La nouvelle production de Roger Langevin compte 10 personnages au total : 7 figures féminines et 3 masculines. Cette majorité féminine n’est pas un hasard : « Le corps féminin me paraît plus mobile et plus souple, avec des formes plus équilibrées. Le cou accentue l’expression d’une tête. Chez la femme, j’ai remarqué une plus grande souplesse au niveau du cou en comparaison à l’homme par exemple. À travers tout cela, il y a une étude plus subtile de différents sentiments que la personne peut éprouver », confie le sculpteur, qui admet être tout autant fasciné par le corps masculin. 

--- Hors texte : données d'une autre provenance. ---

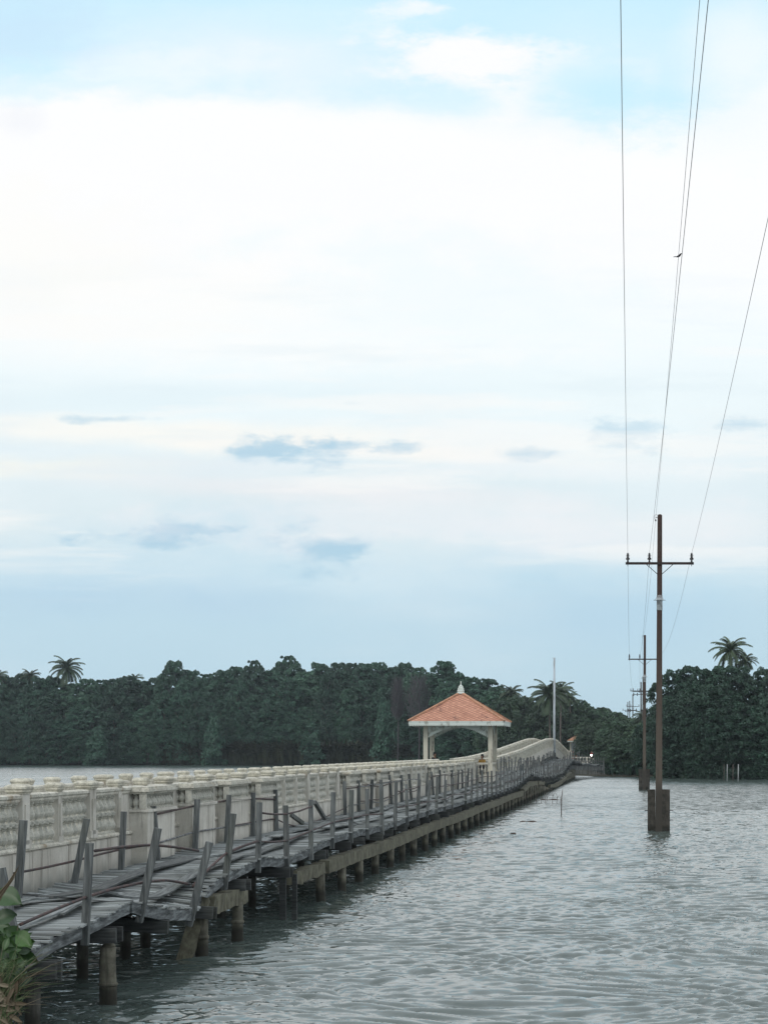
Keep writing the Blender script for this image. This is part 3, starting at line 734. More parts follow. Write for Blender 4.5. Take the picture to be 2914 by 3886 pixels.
for xs_ in (-7.95, -8.8, -9.6):
    edge(rng_(18, 225, 1.5), xs_, -.034, .13, .07, m_bearer, 'stringer')
# transverse bearers at every pile row
stations = [23.3, 26.2, 29.0, 31.9, 34.8, 39.2]+[44.0+3.1*k_ for k_ in range(60)]
stations = [s for s in stations if s < 232]
for i, y in enumerate(stations):
    x1 = xo(y)+random.uniform(.10, .24); zb = min(zo(y), zi(y))-.17
    mb = MB()
    for dy in (-.09, .09):
        mb.beam((-10.0, y+dy, zi(y)-.30), (x1+random.uniform(-.06, .05), y+dy, zo(y)-.32+random.uniform(-.01, .01)), .07, .21)
    wl(mb.obj('bearer', m_bearer, walk))
# posts, measured from the photograph for the nearest ones
PH = 1.10
posts = []   # (side, Y, lean_x, lean_y(top), height)
def pY(xpx, X): return -X*F/(VX-xpx)
outer = [(66, -.21, .0, 1.08), (323, .05, 0, 1.09), (530, .22, 0, 1.12), (705, .27, 0, 1.10), (856, .13, 0, 1.10)]
for px, lx, ly, h_ in outer: posts.append(('o', 7.5*F/(VX-px), lx, ly, h_))
kq = 0; inv = 1/(VX-978)
while True:
    y = 7.5*F*(inv+kq*.568e-4)
    if y > 232: break
    if kq != 14:
        lx = {10: .10, 9: .06, 6: -.03}.get(kq, random.uniform(-.03, .04)); 
        if y > 140: lx = random.uniform(-.18, .18)
        posts.append(('o', y, lx, random.uniform(-.05, .05), 1.10*(random.uniform(.92, 1.1) if kq > 5 else 1)))
    kq += 1
for px, lx, h_ in ((69, .09, 1.24), (283, .22, 1.12), (461, .05, 1.10), (600, -.09, 1.10), (741, .05, 1.12), (860, .06, 1.14), (960, .01, 1.12), (1050, -.03, 1.12), (1310, -.03, 1.12), (1363, -.03, 1.1)):
    posts.append(('i', 9.71*F/(VX-px), lx, 0, h_))
y = 9.75*F*(1/(VX-1404))
while y < 228:
    lx = random.uniform(-.12, .06)
    if y > 140: lx = random.uniform(-.2, .2)
    if not (114.5 < y < 124): posts.append(('i', y, lx, random.uniform(-.05, .05), 1.10*random.uniform(.93, 1.08)))
    y += 3.0*random.uniform(.9, 1.1)
posts.sort(key=lambda p: p[1])
holes = {}
rest = MB()
for i, (s, y, lx, ly, h_) in enumerate(posts):
    x = (xo(y)-.03 if s == 'o' else xi(y)+.24); z = deckz(x, y)
    mb = MB() if i < 100 else rest
    w0 = .105+random.uniform(-.01, .012)
    dn = .30 if s == 'o' else .1
    bx = x+(.045 if s == 'o' else 0)
    p0 = Vector((bx-lx*dn, y-ly*dn, z-dn)); p1 = Vector((bx+lx, y+ly, z+h_))
    mb.beam(p0, p1, w0, w0*random.uniform(.8, 1.), up=Vector((0, 1, 0)), a=random.uniform(.2, .7), w1=w0*.97)
    holes[i] = (s, y, p0, p1)
    if i < 100: wl(mb.obj('post', m_timber, walk))
o = wl(rest.obj('post', m_timber, walk)); o['kind'] = 'stuff'
# fallen inner posts and thin stakes
for a, b_, wq in (((1149, 3124), (1105, 3092), .10), ((1235, 3110), (1195, 3044), .10)):
    mb = MB(); p0 = W(a[0], a[1], 52.5 if a[0] < 1200 else 56); p1 = W(b_[0], b_[1], 52.0 if a[0] < 1200 else 54); p0.z = max(p0.z, deckz(-9.2, p0.y)+.02)
    mb.beam(p0, p1, wq, wq, a=.4); wl(mb.obj('fallen_post', m_timber, walk))
mb = MB(); mb.beam((-9.78, 35.2, 1.25), (-9.78, 35.2, 1.95), .035, .03, a=.2, w1=.01, h1=.01); wl(mb.obj('splinter_stake', m_bearer, walk))
# pipes threaded through the posts
def pt(i_s, y, frac):
    """point at a fraction up the post nearest Y on that side"""
    best = min((h for h in holes.values() if h[0] == i_s), key=lambda h: abs(h[1]-y))
    return best[2].lerp(best[3], frac)
def pipe(pts, r=.019, m=None):
    pts = [Vector(p) for p in pts]; sm = []
    for a, b_ in zip(pts[:-1], pts[1:]):
        for k_ in range(4): sm.append(a.lerp(b_, k_/4))
    sm.append(pts[-1])
    for i in range(2, len(sm)-2):
        pass
    sm2 = [sm[0]]+[(sm[i-1]+sm[i]*2+sm[i+1])/4 for i in range(1, len(sm)-1)]+[sm[-1]]
    mb = MB(); mb.tube(sm2, r, 8); return wl(mb.obj('handrail_pipe', m or m_rust, walk, True))
c1 = lambda x, y: (x*.6028, 2850+y*.6028)
def onO(x, y, X=-7.47): px, py = c1(x, y); return W(px, py, -X*F/(VX-px))
def onI(x, y, X=-9.75): return onO(x, y, X)
pipe([onO(600, 628), onO(770, 604), onO(950, 590), onO(1100, 604), onO(1250, 628)], .022)
pipe([onO(132, 1092), onO(330, 1005), onO(530, 925), onO(700, 870), onO(905, 826), onO(1050, 812), onO(1195, 838)], .022)
pipe([onO(1215, 850), onO(1310, 745), onO(1425, 642), onO(1520, 600), onO(1618, 568)], .022)
pipe([onI(92, 770), onI(280, 735), onI(475, 692), onI(620, 652), onI(768, 618), onI(950, 588)], .021)
pipe([onI(985, 398), onI(1110, 370), onI(1238, 342), onI(1465, 305), onI(1600, 300)], .021)
pipe([onI(1000, 578), onI(1110, 545), onI(1228, 508), onI(1430, 478), onI(1590, 455)], .021, m_lightpipe)
c3 = lambda x, y: (700+x*.4822, 2800+y*.4822)
def on3(x, y, X): px, py = c3(x, y); return W(px, py, -X*F/(VX-px))
pipe([on3(345, 905, -7.47), on3(460, 855, -7.47), on3(580, 815, -7.47), on3(690, 820, -7.47), on3(795, 813, -7.47), on3(990, 735, -7.47), on3(1165, 665, -7.47), on3(1310, 632, -7.47), on3(1435, 606, -7.47), on3(1560, 598, -7.47)], .021)
pipe([on3(605, 590, -7.47), on3(700, 602, -7.47), on3(800, 600, -7.47), on3(900, 578, -7.47), on3(1000, 540, -7.47)], .021)
pipe([on3(380, 490, -9.75), on3(540, 478, -9.75), on3(712, 484, -9.75)], .021)
pipe([on3(395, 690, -9.75), on3(540, 665, -9.75), on3(715, 634, -9.75), on3(800, 678, -9.75), on3(900, 700, -9.75), on3(1020, 664, -9.75), on3(1280, 545, -9.75)], .019)
pipe([on3(1275, 400, -9.75), on3(1367, 388, -9.75), on3(1458, 370, -9.75), on3(1540, 388, -9.75), on3(1630, 352, -9.75)], .02)
pipe([on3(1290, 535, -9.75), on3(1375, 520, -9.75), on3(1460, 502, -9.75), on3(1540, 512, -9.75), on3(1640, 470, -9.75)], .018, m_lightpipe)
for s_, fr, a, b_ in (('o', .84, 57, 64), ('o', .84, 70, 112), ('o', .45, 57, 130), ('i', .84, 62, 112), ('i', .40, 62, 112), ('o', .82, 126, 228), ('o', .42, 132, 228), ('i', .8, 128, 225), ('i', .4, 128, 225)):
    ps = sorted([h for h in holes.values() if h[0] == s_ and a <= h[1] <= b_], key=lambda h: h[1])
    j = 0
    while j < len(ps)-1:
        ln = random.choice((4, 5, 6, 7)); seg = ps[j:j+ln+1]
        if len(seg) < 2: break
        pts = []
        for q in range(len(seg)):
            f_ = fr+(random.uniform(-.07, .05) if len(seg) > 2 else 0); pts.append(seg[q][2].lerp(seg[q][3], f_))
            if q < len(seg)-1:
                nx = seg[q+1][2].lerp(seg[q+1][3], fr); m_ = (pts[-1]+nx)/2; m_.z -= random.uniform(0, .07); pts.append(m_)
        pipe(pts, .019, m_lightpipe if random.random() < .35 else m_rust)
        j += ln+(1 if random.random() < .3 else 0)

# concrete trestle beams on piles (outer row), carrying the walkway
trs = empty('concrete_trestle', (-7.6, 44, 0), 'mossy concrete beam on many round piles under the outer edge of the plank walkway', 'trestle')
def tl(o): o.location = Vector(o.location)-trs.location; return o
def rough_beam(x, ys, zt, h, wd, name='beam', m=m_cbeam, par=None, off=None, jag=.02):
    mb = MB(); vs = []
    for y, z in zip(ys, zt):
        j = [random.uniform(-jag, jag) for _ in range(6)]
        vs += [(x-wd/2+j[0], y, z-h+j[1]), (x+wd/2+j[2], y, z-h+j[3]), (x+wd/2+j[4]*.5, y, z+j[5]*.6), (x-wd/2, y, z+j[5]*.6)]
    n = len(ys); fs = [(i*4+k_, i*4+(k_+1) % 4, (i+1)*4+(k_+1) % 4, (i+1)*4+k_) for i in range(n-1) for k_ in range(4)]+[(0, 1, 2, 3), (n*4-1, n*4-2, n*4-3, n*4-4)]
    mb.add(vs, fs); return mb.obj(name, m, par)
ys_ = rng_(44.6, 122, .5); tl(rough_beam(-7.52, ys_, [.90+.02*math.sin(y*.3) for y in ys_], .31, .26, par=trs, jag=.014))
ys_ = rng_(40.6, 44.3, .3); tl(rough_beam(-7.56, ys_, [.90+.015*math.sin(y*3) for y in ys_], .27, .25, par=trs, jag=.03))
zb_ = interp([(122, .92), (132, 1.3), (140, 1.28), (150, 1.05), (158, .6), (172, .42), (185, .55), (205, .95), (228, 1.1)])
for q in range(11):
    a_, b_ = 122.3+q*9.6, 122.3+q*9.6+9.3
    if q == 3: continue
    ys_ = rng_(a_, b_, 1.); tq = random.uniform(-.10, .08); tl(rough_beam(-7.55+random.uniform(-.06, .06), ys_, [zb_(y)+tq for y in ys_], random.uniform(.26, .36), .26, par=trs, jag=.035))
mb = MB(); mb.tube([(0, 0, -1.), (.005, 0, .0), (-.005, 0, .3), (0, 0, .66)], [.118, .117, .112, .11], 12); tp_me = mb.mesh('pile', m_pile, True)
cnt = 0; yy = 44.0; first = True
while yy < 228 and cnt < 80:
    zt = (.60 if yy < 122 else zb_(yy)-.32)
    o = tl(link('pile', tp_me, trs, (-7.50+random.uniform(-.02, .02), yy, zt-.63), rot=(random.uniform(-.02, .02), random.uniform(-.02, .02), random.uniform(0, 6)))); cnt += 1
    yy += 3.1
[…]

L’inauguration de l’oeuvre de Roger Langevin le lundi 30 octobre à la place Léopold Beaulieu (Courtoisie Thierry Du Bois)

L’idée de cette sculpture résulte d’une rencontre de l’artiste avec une femme : « Elle savait se tenir, d’une façon très contrôlée et avec un certain port de tête. Elle ne croisait pas les jambes et ses deux mains étaient posées sur ses genoux », se souvient le sculpteur. Cette gestuelle, qui s’apparente pour lui à celle d’une religieuse, a frappé l’artiste. Ce dernier a remarqué que les femmes d’aujourd’hui ont une attitude beaucoup plus « libérée et naturelle ». Il a voulu mettre en scène ces deux oppositions dans sa sculpture. Lorsqu’il sculpte, l’artiste se met toujours dans la peau de ses personnages : « Si je fais une femme, je deviens cette femme. Si je fais une personne dans la force de l’âge, je m’y retrouve par le souvenir de ma vie passée », raconte Roger Langevin. 

Lorsqu’un passant regardera son oeuvre, l’artiste espère que « Train de vies » lui apporte un moment de paix : « Toute ma sculpture, où les personnages ont plaisir à se parler et à être en relation, est paisible », conclut-il.